Could you provide a reference that elaborates on "Pulumi's pattern"?

1 comments

This is the closest example I could find https://www.pulumi.com/docs/concepts/how-pulumi-works/

Pulumi serves as the strongest contender to Terraform when doing IaC (infrastructure as code). Terraform attempts to be a declarative markup language (HCL) but it has a lot of weird imperative quirks due to (understandably) trying to support common complex use cases. In the end they have a clunky custom language that tries to do what general programming languages have done well forever. Pulumi doesn't re-invent the wheel, and lets programming languages do what they do best. Pulumi only really cares that the programming language generates a declarative spec that can be used to compare with your infrastructure. It's the best of both worlds.

Thanks so much!

> Pulumi only really cares that the programming language generates a declarative spec that can be used to compare with your infrastructure. It's the best of both worlds.

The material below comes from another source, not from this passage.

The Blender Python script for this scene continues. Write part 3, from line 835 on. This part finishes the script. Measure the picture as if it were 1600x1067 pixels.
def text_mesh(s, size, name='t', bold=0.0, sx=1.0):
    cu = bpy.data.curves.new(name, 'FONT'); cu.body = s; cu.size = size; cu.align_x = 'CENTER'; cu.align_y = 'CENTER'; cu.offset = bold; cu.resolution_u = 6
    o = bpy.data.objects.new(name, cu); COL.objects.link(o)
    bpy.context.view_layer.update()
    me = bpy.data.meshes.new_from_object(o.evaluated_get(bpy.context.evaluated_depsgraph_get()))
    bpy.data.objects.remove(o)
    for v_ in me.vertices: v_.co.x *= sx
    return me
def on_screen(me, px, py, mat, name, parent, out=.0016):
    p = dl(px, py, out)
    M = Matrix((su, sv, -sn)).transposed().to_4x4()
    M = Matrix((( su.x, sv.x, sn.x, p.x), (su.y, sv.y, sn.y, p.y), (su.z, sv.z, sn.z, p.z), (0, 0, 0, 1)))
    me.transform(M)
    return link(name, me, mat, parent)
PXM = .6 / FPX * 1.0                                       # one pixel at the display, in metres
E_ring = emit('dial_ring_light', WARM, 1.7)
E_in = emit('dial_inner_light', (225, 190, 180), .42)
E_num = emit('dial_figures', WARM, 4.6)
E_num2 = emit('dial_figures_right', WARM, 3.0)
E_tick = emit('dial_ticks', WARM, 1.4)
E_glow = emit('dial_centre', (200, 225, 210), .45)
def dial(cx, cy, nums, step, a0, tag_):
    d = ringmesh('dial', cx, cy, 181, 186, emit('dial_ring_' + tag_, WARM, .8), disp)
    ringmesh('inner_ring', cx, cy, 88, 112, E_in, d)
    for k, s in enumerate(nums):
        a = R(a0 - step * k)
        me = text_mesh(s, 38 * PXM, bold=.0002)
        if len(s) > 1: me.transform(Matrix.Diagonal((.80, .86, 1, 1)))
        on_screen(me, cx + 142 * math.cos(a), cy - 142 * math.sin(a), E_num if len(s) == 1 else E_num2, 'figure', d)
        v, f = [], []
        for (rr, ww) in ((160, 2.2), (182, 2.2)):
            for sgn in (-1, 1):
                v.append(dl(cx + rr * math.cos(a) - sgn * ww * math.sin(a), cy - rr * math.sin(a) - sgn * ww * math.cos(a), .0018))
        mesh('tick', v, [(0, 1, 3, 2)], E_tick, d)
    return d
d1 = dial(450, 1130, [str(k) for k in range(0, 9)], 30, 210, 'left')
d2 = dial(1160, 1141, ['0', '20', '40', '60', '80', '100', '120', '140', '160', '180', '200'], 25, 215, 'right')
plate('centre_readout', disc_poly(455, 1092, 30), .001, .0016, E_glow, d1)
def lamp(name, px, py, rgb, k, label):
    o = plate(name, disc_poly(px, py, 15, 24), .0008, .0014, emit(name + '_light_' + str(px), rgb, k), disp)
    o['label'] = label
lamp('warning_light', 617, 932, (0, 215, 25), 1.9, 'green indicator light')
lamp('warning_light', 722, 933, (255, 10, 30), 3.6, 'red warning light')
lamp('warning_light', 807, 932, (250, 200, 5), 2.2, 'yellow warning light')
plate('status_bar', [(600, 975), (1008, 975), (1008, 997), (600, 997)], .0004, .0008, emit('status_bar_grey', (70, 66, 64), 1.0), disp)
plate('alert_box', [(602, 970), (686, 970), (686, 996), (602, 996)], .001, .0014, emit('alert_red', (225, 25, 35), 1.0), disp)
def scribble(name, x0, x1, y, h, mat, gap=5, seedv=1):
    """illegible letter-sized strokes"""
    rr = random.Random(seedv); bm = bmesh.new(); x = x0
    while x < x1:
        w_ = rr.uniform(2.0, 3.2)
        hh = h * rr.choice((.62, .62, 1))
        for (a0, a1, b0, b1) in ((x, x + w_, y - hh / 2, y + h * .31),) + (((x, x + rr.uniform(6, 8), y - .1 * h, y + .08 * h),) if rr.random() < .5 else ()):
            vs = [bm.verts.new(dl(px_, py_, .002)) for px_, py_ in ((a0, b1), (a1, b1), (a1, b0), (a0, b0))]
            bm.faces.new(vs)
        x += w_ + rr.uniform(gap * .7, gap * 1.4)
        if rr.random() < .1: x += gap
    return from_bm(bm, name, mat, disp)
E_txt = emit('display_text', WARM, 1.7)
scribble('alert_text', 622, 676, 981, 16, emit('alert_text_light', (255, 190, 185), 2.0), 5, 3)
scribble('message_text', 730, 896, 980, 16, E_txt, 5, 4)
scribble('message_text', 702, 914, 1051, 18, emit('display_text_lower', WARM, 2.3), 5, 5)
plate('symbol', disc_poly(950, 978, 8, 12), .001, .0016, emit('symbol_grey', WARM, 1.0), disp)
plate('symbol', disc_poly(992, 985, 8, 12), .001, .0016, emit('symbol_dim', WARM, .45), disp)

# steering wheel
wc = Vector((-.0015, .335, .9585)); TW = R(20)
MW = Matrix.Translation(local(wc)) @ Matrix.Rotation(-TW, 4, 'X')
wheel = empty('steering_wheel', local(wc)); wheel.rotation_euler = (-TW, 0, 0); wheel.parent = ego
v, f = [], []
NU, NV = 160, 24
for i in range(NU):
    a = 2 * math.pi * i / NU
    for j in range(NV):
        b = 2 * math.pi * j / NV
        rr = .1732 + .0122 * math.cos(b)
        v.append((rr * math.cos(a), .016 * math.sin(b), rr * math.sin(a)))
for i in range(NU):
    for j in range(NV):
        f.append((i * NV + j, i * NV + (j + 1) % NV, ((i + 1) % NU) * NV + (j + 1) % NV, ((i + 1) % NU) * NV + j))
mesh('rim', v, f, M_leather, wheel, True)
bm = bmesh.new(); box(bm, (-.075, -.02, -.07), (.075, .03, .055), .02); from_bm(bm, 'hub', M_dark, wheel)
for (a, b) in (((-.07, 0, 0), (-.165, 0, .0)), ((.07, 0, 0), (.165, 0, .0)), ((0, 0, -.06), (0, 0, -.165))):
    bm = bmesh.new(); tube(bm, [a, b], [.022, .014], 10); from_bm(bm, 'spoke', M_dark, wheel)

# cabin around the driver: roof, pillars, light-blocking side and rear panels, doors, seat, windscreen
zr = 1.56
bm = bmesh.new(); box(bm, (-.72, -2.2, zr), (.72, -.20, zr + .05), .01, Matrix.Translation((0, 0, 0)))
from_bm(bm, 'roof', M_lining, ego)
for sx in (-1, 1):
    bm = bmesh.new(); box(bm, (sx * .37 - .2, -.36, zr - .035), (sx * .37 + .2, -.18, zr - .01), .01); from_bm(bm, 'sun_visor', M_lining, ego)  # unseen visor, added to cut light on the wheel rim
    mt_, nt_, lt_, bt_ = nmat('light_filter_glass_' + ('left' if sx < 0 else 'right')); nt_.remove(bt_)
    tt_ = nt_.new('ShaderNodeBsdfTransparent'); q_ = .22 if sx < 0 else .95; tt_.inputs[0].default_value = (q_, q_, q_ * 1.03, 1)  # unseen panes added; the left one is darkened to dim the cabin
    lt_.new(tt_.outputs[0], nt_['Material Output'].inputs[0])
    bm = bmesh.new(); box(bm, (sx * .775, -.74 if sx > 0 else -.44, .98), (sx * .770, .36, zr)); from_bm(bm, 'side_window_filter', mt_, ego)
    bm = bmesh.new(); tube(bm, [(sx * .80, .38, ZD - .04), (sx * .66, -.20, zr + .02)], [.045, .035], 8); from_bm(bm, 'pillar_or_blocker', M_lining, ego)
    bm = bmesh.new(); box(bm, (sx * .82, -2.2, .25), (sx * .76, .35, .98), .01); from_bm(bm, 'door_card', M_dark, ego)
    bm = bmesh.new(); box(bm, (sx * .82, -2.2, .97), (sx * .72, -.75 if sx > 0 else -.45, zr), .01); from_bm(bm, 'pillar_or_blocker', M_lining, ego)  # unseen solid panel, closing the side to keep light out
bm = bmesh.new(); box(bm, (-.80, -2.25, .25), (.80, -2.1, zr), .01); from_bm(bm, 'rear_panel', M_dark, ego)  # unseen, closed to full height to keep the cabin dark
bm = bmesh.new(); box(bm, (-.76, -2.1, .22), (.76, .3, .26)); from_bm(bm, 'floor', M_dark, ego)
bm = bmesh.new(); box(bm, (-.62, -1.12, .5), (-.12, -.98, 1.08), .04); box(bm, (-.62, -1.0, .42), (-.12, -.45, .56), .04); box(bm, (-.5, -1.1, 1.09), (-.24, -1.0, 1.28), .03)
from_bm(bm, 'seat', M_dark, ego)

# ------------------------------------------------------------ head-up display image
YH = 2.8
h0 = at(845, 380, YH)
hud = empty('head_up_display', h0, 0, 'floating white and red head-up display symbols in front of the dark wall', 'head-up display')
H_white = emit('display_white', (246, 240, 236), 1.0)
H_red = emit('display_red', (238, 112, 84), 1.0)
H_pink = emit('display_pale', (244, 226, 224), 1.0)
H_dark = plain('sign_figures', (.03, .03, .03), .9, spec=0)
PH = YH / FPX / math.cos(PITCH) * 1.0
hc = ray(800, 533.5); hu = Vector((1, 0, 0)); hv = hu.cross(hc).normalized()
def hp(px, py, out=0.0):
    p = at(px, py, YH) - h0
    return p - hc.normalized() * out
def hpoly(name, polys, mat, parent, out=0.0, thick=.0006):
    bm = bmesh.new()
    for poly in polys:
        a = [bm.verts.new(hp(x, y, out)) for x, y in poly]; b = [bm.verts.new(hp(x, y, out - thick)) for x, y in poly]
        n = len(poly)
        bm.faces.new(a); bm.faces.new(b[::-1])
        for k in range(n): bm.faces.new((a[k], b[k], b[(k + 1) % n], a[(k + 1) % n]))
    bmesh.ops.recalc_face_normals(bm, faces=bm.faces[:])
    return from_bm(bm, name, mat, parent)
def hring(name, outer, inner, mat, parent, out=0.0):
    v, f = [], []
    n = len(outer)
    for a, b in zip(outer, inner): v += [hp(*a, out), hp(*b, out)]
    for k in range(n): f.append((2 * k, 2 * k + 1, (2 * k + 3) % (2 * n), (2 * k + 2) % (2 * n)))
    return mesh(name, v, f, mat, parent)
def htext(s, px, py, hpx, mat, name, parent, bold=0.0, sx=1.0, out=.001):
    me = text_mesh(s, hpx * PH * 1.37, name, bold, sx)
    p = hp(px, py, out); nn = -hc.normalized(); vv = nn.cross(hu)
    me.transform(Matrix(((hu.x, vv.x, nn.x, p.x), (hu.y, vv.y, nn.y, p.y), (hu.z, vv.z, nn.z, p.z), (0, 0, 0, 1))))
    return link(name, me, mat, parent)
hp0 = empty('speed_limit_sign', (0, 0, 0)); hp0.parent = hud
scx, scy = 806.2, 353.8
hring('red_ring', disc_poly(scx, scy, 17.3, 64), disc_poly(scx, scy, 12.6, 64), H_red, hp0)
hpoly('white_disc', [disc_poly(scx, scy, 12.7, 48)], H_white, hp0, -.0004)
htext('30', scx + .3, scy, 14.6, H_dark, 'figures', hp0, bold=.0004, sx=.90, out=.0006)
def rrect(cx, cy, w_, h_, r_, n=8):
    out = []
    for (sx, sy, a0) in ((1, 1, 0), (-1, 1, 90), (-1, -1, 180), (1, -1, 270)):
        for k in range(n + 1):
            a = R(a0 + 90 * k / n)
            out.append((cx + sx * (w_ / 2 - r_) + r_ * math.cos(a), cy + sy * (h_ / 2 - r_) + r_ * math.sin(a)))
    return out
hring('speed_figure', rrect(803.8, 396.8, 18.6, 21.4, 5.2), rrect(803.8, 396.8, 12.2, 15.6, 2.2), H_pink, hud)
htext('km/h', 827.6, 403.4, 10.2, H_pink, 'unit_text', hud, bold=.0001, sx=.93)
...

Fully agree! I've called this approach "imperatively generating declarations".

Things might get complicated, though, if you try to nest this approach. E.g. if you imperatively generate the structure of your deployment pipeline, which in turn, contains imperative code to generate your infrastructure spec. :) Or something like that[0].

But that's probably just the nature of the problem.

[0]: I can't come up with a fully realistic scenario right now because it's late. Maybe tomorrow!